Tuesday, June 30, 2009

Choosing trust

I had just dropped Samantha off at her youth group swimming party and then stopped at Goodwill to leave some donations. There, propped against the outside wall with the other donations, was a beautifully curved white iron twin bed frame, the kind that were ordinary at the turn of the last century. I got out of the car and asked the attendant how much the bed frame was, knowing that I shouldn't even be tempting myself. (Money's tight.) He told me that it couldn't be sold until it is priced and on the floor, but that he guessed it would be between 14.99 and 19.99 and should be on the floor in thirty minutes. I thanked him for the information, left my donation and went home, struggling not to pull into Safeway and get some cash all the way.

You see, I LOVE old furnishings. Well, I love just about anything old if its got good bones. I have an unusual eclectic mix of traditional, cottage, some Victorian, and even a slightly-cluttered-traditional-slash-Pottery-Barn-ish air in my home. (It's the living room that has the Pottery Barn take going on in bits and pieces, since we "had" to buy a contemporary sofa and own a Scandia entertainment unit and I'm attempting to make everything work while still expressing my own style!) Seeing an old iron bed going for comparative pennies makes my mouth water. Do I have a place for it right now? No. Will I have a place for it someday? Maybe. Do I have a place to store it? Well, yes, this house came with a three-car-garage. However, we moved a three-bedroom-house-full, an attic-full, and a storage-unit-full of possessions to this three-bedroom home. We've never managed to have the blowout garage sale that would clear out most of the garage for a workshop area for Hubby, a dance-floor area for Samantha and a project area for me. In other words, bringing home a bed which will then be homeless in our garage (or more clutter, in other words) would make Hubby very unhappy.

Actually, this bed is only the latest in my series of small desires that often flare up, demanding notice and insisting quite loudly that I stop being sensible and just go and "buy it!". During the past week, I've resisted cocktail shrimp and ice cream on sale (not to be eaten together!), a vintage-y hanging planter I saw at my favorite consignment store as I drove past, a picture frame and lamp at Goodwill when I was specifically looking for shirts and shorts for Samantha, and a set of sheer curtains advertised in a JCPenney ad. Each time, I've had to invoke the "Do I need this or just want it?" question and then urge myself to move on.

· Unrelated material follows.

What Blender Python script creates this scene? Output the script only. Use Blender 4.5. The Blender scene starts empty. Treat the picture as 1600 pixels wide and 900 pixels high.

I KNOW, with every atom of my being, that God will provide EXACTLY WHAT I NEED. Sometimes he even provides what I simply desire - that thing desired for its loveliness or usefulness or even newness. What I don't know, is WHEN he will provide it. That's where trust in him has been growing me. I say "growing me" on purpose. Yes, trust in him is growing "in" me, but God is growing me, stretching me, watching me as I firmly push down those "I want" impulses and send the wish to him. He asks only that I wait and trust. At 49 years old, I find that my willingness to be obedient to him is becoming easier and sweeter.

Because he's there. Constant. Watching over me. Loving me. Holding me up. And utterly filling my heart. What iron bed or antique mirror or transferware plate can do that?

I love to be surrounded by the little things, the "things" that I've lovingly gathered to fill my home. I also know that home isn't made up of the things in it, but the people who live there and the love they have for each other. But the truest truth I know is that the empty place in each of our hearts that we are born with, the one hollowed out there by our Creator that can only be truly filled by him, waits for him to be invited in and can never be filled by the pursuit and ownership of mere things.

Finally, I'm human. I still want the bed! But, I'll let him decide when the time is right for this desire. And I'll go to sleep tonight knowing that I said "no" to the "gimmes" again, and that the desire that I feel for the old white iron bed will fade over the coming days.